EDIT: We equip $L^2$ and $H^2$ with the standard norms $\Vert f \Vert_{L^2}^2 = \int \vert f(x) \vert^2 dx$ and $\Vert f \Vert_{H^2}^2 = \int \vert f(x) \vert^2 dx + \int \vert D f(x) \vert^2 dx + \int \vert D^2f(x) \vert^2 dx$.

Solution 1:

The answer to both questions is affirmative. Letting $\mathbb{T}=\mathbb{R}/2\pi\mathbb{Z}$, we have on $H^1(\mathbb{T})$ the following orthonormal basis: $$e_n= \frac{e^{i n x}}{\sqrt{2\pi(1+n^2)}},\quad n\in \mathbb{Z}.$$ Specializing the sum $\sum_n \lVert I e_n\rVert_{L^2}^2$ to this basis we get $$\sum_{n\in \mathbb{Z}}\lVert I e_n\rVert_{L^2}^2 = \frac{1}{2\pi}\sum_{n \in \mathbb{Z}}\frac{1}{1+n^2}<\infty.$$ Since this particular sum converges, we can prove via standard arguments that the sum $\sum \lVert I e_n\rVert_{L^2}^2$ will converge for any choice of an orthonormal basis $\{e_n\}$ of $H^1(\mathbb{T})$. We have thus proven that the embedding of $H^1(\mathbb{T})$ into $L^2(\mathbb{T})$ is Hilbert-Schmidt.

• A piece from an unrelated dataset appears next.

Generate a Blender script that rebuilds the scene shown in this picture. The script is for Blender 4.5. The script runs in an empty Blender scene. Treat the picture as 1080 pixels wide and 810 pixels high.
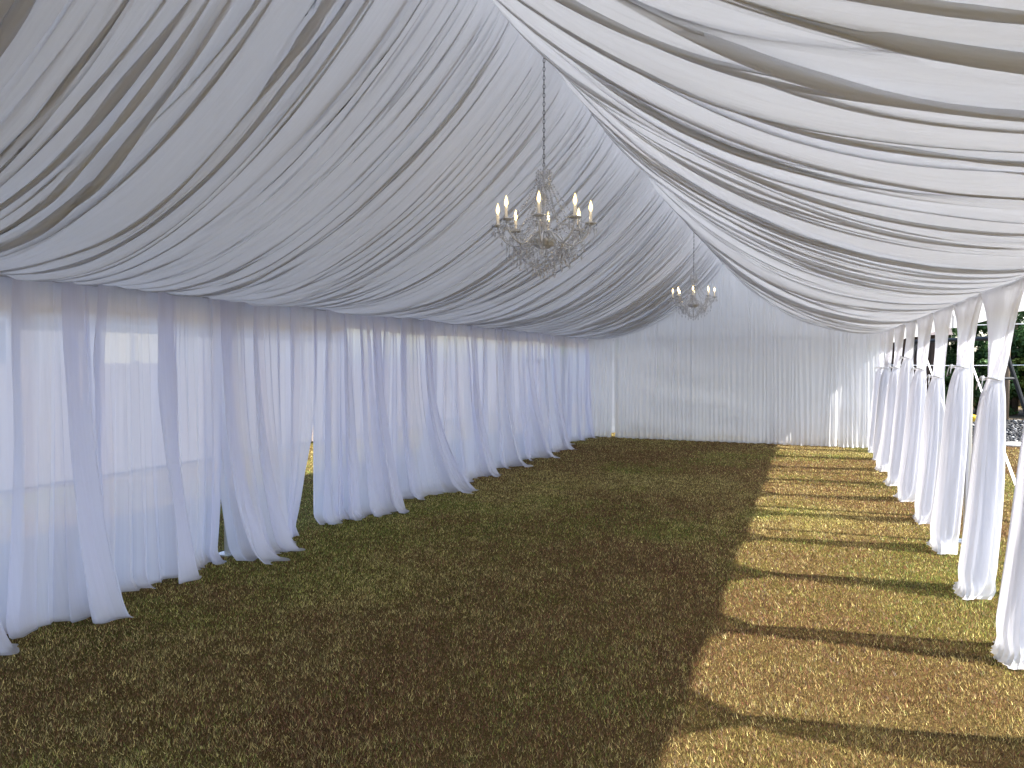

The argument for $H^k(\mathbb{T})$ is similar. In this case the convergence of the series will be even faster. As a side note, we can consider the spaces $$H^s(\mathbb{T})=\left\{ f\in L^2(\mathbb{T})\ :\ \sum_{m\in \mathbb{Z}} \lvert\hat{f}(m)\rvert^2\left(1+m^2\right)^s < \infty\right\},\quad s\in \mathbb{R},$$ with inner product $$(f, g)_{H^s}=\sum_{n \in \mathbb{Z}}\hat{f}(n)\overline{\hat{g}(n)}\left(1+n^2\right)^{s},$$ which generalize the spaces $H^k(\mathbb{T})$ with integer $k$. Here we have the orthonormal basis $$e_n=\frac{e^{inx}}{\sqrt{(2\pi)\left(1+n^2\right)^s}},\qquad n \in \mathbb{Z}.$$ So $$\sum_n \lVert I e_n\rVert_{L^2}^2=\frac{1}{2\pi}\sum_{n \in \mathbb{Z}}\frac{1}{\left(1+n^2\right)^s}, $$ and the last series converges if and only if $s>\frac{1}{2}$. So the identity operator $$I\colon H^s(\mathbb{T})\to L^2(\mathbb{T})$$ is Hilbert-Schmidt if and only if $s>\frac{1}{2}$. I find it interesting to note that $I$ is compact if and only if $s>0$. So for $0<s\le\frac{1}{2}$ we have an example of a compact operator which is not Hilbert-Schmidt.